▶ **The request**
Check each line for the word "More" and give how many have it. Say nothing else.

▶ **Record extracts**

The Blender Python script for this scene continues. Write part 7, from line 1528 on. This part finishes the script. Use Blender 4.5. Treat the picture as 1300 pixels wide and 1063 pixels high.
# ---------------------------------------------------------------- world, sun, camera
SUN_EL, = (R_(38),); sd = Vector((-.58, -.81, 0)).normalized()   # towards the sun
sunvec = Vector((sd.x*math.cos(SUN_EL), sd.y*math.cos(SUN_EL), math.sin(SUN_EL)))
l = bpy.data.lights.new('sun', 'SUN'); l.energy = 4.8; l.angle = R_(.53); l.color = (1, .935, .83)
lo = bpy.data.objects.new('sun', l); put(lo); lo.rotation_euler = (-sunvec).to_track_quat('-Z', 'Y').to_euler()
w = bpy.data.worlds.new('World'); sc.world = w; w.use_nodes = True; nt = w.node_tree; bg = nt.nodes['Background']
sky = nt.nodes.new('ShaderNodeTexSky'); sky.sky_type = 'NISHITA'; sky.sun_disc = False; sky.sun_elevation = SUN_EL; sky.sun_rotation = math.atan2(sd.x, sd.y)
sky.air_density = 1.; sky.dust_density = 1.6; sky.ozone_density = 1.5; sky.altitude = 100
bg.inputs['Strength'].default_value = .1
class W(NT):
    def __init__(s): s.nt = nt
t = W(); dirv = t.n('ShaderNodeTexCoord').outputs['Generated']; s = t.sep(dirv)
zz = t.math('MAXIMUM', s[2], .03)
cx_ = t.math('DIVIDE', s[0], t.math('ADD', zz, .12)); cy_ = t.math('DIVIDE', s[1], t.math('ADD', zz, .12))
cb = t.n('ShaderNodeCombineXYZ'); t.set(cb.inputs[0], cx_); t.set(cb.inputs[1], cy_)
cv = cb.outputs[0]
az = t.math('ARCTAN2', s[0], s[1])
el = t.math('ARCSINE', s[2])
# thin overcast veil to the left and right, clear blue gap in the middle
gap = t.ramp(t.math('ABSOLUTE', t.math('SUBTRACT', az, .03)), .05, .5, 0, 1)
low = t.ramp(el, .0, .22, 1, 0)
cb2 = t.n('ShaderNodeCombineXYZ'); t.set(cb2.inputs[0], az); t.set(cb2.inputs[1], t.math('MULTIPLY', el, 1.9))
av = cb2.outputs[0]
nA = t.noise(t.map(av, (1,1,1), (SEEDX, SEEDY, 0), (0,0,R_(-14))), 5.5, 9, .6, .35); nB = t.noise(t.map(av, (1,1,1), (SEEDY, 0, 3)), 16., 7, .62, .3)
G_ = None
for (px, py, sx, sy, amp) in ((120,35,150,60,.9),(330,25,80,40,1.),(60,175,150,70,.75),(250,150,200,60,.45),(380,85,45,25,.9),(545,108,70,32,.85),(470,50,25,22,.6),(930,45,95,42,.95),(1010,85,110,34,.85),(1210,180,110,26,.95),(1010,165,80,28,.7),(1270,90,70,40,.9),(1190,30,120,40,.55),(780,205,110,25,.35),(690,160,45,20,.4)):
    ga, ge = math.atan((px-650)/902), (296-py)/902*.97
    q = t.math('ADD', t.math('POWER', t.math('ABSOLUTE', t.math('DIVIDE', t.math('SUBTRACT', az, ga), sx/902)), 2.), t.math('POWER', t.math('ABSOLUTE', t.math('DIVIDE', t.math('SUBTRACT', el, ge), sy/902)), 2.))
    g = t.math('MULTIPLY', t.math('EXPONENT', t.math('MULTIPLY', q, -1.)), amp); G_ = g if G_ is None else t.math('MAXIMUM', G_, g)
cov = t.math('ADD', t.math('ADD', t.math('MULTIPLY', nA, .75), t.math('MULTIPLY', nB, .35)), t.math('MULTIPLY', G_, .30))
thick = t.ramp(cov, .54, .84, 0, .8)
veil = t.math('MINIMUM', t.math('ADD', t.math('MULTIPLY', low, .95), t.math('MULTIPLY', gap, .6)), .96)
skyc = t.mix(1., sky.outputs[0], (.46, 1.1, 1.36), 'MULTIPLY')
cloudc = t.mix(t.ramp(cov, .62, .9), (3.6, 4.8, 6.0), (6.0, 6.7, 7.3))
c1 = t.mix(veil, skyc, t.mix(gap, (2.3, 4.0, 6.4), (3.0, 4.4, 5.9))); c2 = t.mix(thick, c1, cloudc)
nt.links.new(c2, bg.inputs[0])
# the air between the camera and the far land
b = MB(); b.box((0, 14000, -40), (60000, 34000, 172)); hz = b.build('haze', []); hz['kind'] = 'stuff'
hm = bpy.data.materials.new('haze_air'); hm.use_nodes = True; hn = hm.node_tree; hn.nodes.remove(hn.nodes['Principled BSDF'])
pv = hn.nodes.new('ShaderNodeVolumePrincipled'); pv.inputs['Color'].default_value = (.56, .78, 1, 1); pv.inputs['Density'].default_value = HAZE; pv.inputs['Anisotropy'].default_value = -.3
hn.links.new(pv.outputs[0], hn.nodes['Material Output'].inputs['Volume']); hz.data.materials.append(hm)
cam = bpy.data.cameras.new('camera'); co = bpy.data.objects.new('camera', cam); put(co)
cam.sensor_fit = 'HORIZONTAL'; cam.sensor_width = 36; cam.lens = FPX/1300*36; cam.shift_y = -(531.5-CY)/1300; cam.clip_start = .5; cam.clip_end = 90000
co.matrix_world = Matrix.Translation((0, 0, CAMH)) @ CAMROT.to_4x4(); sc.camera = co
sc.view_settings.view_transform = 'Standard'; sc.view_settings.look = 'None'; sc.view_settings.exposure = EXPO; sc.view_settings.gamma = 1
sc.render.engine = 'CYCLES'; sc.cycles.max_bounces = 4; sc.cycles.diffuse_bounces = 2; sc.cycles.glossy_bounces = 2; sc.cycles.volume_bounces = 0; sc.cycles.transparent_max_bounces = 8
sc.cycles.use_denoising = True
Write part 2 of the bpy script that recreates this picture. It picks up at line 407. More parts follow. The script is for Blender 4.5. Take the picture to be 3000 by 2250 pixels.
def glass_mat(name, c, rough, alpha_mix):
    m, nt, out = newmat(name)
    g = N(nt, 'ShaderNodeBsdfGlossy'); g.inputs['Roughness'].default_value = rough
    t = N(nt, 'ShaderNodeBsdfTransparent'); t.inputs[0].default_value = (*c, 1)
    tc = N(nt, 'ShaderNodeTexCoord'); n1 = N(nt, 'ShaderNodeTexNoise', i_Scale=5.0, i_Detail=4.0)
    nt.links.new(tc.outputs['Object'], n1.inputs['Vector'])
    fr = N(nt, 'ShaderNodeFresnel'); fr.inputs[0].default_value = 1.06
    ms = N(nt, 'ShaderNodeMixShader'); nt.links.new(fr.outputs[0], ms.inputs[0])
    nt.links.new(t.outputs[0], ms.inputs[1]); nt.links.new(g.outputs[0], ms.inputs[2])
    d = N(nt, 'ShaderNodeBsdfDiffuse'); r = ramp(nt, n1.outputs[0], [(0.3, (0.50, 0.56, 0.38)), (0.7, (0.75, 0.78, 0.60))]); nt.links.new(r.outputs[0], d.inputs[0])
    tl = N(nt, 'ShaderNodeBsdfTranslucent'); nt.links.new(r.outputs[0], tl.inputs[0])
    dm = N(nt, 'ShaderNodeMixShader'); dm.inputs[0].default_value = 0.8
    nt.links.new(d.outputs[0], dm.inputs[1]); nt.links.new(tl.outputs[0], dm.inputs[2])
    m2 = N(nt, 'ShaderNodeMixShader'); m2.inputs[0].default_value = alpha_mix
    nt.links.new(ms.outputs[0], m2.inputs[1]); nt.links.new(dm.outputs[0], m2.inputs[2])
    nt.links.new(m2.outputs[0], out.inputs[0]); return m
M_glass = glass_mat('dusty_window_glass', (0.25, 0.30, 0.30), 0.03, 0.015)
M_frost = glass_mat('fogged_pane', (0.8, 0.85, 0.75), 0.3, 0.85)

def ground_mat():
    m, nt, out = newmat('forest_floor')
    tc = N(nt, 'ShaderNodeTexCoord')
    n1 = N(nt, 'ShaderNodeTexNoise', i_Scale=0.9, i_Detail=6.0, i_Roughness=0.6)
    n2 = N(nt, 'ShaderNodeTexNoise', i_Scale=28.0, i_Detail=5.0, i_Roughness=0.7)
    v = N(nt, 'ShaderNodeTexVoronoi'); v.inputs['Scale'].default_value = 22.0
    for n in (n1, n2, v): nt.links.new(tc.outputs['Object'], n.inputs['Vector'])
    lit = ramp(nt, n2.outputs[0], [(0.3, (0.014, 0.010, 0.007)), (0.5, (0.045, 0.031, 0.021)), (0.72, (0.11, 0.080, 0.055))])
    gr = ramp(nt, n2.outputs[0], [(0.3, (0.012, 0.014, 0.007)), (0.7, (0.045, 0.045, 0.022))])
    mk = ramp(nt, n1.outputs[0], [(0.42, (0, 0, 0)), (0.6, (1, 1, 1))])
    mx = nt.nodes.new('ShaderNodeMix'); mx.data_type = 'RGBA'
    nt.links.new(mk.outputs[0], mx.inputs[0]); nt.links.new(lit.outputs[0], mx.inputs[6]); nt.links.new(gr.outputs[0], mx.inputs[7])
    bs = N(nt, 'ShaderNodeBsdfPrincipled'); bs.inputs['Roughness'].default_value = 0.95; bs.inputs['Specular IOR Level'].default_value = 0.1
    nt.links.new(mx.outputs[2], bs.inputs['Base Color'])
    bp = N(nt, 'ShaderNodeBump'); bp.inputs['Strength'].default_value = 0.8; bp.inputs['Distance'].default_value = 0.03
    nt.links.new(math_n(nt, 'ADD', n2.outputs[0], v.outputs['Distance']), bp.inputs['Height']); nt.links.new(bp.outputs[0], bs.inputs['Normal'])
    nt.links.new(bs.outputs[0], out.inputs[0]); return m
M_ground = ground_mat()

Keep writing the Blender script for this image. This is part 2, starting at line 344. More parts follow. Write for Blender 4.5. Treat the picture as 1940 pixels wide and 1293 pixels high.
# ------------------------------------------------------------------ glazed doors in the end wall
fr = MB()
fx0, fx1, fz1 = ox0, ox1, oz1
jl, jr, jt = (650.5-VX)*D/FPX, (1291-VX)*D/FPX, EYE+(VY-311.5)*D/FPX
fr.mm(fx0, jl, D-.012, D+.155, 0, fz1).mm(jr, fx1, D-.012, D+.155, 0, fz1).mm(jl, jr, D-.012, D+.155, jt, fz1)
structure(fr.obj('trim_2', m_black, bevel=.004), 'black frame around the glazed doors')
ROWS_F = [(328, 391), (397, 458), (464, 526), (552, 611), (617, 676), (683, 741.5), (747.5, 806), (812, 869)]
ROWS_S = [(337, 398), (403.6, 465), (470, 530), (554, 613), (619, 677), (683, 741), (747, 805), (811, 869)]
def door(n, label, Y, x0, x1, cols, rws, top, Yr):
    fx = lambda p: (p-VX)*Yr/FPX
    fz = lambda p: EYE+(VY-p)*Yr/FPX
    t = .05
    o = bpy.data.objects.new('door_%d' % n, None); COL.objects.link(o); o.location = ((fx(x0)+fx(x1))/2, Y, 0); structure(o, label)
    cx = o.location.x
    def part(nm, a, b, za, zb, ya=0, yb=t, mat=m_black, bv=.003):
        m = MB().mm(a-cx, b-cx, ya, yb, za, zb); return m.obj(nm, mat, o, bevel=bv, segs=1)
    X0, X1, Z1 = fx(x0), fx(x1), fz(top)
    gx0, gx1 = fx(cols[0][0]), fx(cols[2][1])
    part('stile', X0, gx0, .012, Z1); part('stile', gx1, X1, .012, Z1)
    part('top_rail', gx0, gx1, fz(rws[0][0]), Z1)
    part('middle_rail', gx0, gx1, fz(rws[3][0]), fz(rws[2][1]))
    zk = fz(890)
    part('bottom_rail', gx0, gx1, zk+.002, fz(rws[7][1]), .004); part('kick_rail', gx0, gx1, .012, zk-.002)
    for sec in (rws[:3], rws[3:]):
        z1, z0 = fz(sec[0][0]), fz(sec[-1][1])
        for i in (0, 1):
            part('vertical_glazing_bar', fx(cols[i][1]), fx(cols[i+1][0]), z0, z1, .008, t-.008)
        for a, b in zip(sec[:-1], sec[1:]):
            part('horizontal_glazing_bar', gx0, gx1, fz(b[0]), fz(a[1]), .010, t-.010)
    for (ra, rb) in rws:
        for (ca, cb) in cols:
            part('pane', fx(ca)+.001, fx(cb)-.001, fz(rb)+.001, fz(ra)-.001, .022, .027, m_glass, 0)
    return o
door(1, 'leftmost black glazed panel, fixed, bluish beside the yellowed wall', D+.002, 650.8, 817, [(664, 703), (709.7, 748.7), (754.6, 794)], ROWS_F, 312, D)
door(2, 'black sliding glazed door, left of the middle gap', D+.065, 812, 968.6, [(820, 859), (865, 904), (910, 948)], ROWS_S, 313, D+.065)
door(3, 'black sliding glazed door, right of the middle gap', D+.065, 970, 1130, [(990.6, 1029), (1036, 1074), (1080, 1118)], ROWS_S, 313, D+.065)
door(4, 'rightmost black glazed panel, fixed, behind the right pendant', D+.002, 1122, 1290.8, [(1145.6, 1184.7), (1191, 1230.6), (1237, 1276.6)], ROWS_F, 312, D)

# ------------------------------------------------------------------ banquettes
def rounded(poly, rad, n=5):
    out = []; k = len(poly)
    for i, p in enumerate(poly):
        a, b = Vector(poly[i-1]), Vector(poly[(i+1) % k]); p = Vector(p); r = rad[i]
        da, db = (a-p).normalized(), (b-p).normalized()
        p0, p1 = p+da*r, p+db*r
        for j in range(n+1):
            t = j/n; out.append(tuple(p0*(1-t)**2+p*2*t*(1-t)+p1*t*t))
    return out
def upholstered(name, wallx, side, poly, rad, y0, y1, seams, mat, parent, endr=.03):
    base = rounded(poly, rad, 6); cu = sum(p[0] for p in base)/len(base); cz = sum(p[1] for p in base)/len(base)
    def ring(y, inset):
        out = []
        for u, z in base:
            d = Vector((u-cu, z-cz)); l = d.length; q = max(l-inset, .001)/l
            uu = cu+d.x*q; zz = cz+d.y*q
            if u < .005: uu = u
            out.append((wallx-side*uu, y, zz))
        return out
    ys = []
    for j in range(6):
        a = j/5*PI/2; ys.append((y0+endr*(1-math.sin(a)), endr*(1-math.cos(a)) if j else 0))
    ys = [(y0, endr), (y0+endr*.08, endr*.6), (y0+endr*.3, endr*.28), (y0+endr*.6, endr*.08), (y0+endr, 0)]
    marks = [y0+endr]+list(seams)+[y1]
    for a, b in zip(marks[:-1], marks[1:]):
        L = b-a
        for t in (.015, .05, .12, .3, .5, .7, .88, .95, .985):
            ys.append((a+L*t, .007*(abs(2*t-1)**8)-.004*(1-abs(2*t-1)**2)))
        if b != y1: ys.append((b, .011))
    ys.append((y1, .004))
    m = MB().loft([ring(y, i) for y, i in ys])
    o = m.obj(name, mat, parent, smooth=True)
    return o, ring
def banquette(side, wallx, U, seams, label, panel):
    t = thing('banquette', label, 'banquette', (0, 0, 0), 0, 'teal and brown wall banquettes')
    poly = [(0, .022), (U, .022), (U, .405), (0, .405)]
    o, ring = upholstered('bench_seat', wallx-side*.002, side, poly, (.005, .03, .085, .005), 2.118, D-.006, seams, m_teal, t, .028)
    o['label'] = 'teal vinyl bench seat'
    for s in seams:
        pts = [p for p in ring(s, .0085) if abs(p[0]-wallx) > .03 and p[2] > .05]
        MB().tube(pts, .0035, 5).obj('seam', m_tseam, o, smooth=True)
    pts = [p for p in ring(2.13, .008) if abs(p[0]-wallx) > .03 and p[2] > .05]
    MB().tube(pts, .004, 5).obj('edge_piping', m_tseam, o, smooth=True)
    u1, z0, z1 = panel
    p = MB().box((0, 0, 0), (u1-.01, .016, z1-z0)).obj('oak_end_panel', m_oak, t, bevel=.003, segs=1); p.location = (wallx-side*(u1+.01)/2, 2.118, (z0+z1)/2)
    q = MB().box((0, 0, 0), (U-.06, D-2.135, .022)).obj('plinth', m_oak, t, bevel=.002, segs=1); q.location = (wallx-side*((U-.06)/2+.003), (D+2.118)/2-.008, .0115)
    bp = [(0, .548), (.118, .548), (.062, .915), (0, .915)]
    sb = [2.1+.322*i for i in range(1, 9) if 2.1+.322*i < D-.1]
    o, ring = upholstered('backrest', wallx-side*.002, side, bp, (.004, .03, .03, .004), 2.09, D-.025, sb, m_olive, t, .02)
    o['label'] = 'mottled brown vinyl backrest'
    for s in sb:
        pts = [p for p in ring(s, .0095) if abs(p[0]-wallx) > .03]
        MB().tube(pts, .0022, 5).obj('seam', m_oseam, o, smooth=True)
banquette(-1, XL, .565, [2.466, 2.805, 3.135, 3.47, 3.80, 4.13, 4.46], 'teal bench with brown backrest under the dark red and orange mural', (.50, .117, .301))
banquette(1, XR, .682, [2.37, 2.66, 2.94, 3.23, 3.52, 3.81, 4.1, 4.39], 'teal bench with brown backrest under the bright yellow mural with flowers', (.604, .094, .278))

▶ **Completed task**
2